▸ **SOURCE RECORDS**
* * * * *

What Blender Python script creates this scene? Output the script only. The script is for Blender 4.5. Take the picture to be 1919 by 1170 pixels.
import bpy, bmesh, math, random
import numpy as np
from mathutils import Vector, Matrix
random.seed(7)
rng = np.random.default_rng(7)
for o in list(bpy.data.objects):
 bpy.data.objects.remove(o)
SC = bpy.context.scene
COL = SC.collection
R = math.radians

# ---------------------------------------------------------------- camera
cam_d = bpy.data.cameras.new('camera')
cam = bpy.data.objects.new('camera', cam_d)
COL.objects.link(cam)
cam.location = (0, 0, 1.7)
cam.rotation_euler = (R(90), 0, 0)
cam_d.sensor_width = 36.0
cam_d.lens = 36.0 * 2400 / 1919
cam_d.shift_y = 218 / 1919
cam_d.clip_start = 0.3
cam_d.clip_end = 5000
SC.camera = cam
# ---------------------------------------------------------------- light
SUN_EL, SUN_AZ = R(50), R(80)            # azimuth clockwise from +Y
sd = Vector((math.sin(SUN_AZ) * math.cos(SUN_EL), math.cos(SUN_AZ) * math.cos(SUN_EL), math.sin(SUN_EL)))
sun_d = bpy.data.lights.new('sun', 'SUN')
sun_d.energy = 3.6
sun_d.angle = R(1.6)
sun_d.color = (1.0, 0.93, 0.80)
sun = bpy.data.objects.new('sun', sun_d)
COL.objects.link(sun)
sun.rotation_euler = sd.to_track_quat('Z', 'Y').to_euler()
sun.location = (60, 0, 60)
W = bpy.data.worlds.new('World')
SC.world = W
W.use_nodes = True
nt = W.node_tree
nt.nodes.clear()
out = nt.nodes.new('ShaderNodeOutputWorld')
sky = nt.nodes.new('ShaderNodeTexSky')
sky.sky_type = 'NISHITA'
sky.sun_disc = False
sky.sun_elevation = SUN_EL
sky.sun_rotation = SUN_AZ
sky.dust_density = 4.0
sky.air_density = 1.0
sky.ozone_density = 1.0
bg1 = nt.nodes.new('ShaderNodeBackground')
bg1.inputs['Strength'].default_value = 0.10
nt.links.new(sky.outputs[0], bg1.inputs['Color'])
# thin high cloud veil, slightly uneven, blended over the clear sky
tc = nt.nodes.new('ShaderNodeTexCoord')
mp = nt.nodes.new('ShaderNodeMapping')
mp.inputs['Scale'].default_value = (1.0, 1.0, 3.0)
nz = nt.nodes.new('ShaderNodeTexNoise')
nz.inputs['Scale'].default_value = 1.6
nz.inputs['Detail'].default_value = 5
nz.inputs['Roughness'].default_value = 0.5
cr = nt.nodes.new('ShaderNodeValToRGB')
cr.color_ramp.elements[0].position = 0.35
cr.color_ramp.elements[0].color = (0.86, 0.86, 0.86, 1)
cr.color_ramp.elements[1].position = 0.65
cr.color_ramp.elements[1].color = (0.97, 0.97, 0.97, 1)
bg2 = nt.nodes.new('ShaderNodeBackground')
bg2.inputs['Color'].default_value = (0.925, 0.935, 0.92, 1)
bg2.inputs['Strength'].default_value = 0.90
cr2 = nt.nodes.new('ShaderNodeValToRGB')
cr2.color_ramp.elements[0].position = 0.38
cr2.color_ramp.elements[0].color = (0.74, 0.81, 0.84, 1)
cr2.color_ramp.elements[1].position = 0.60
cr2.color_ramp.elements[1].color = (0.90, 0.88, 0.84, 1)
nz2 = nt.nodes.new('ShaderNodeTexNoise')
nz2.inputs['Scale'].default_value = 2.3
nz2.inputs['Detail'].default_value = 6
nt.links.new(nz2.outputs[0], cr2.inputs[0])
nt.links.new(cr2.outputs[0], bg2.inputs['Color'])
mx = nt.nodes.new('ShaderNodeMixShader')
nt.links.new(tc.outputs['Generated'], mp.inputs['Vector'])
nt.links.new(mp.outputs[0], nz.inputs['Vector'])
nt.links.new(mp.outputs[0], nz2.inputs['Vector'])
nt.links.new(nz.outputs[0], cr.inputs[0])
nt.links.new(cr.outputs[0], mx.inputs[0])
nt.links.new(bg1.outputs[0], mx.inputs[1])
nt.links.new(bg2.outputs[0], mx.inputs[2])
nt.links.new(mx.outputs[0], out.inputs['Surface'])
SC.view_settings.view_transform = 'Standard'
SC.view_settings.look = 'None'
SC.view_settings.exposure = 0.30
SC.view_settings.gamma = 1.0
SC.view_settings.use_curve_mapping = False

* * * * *

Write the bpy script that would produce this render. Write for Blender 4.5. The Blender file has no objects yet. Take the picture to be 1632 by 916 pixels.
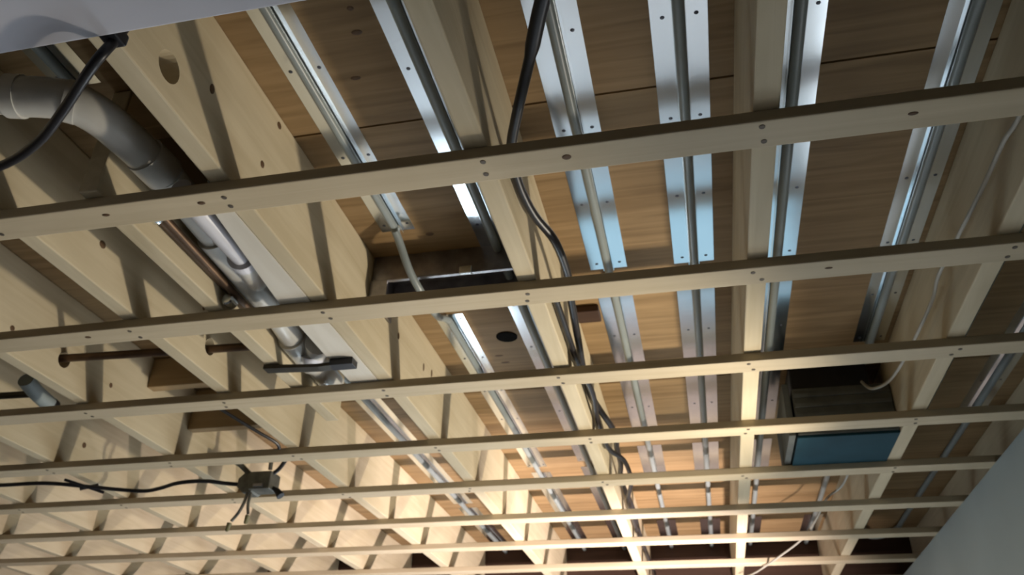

* * * * *

▸ **TASK DIRECTIONS**
From the entries above, extract only the lines running from the one containing "What Blender Python" through the one containing "R = math.radians", inclusive.

▸ **WORKED SOLUTION**
What Blender Python script creates this scene? Output the script only. The script is for Blender 4.5. Take the picture to be 1919 by 1170 pixels.
import bpy, bmesh, math, random
import numpy as np
from mathutils import Vector, Matrix
random.seed(7)
rng = np.random.default_rng(7)
for o in list(bpy.data.objects):
 bpy.data.objects.remove(o)
SC = bpy.context.scene
COL = SC.collection
R = math.radians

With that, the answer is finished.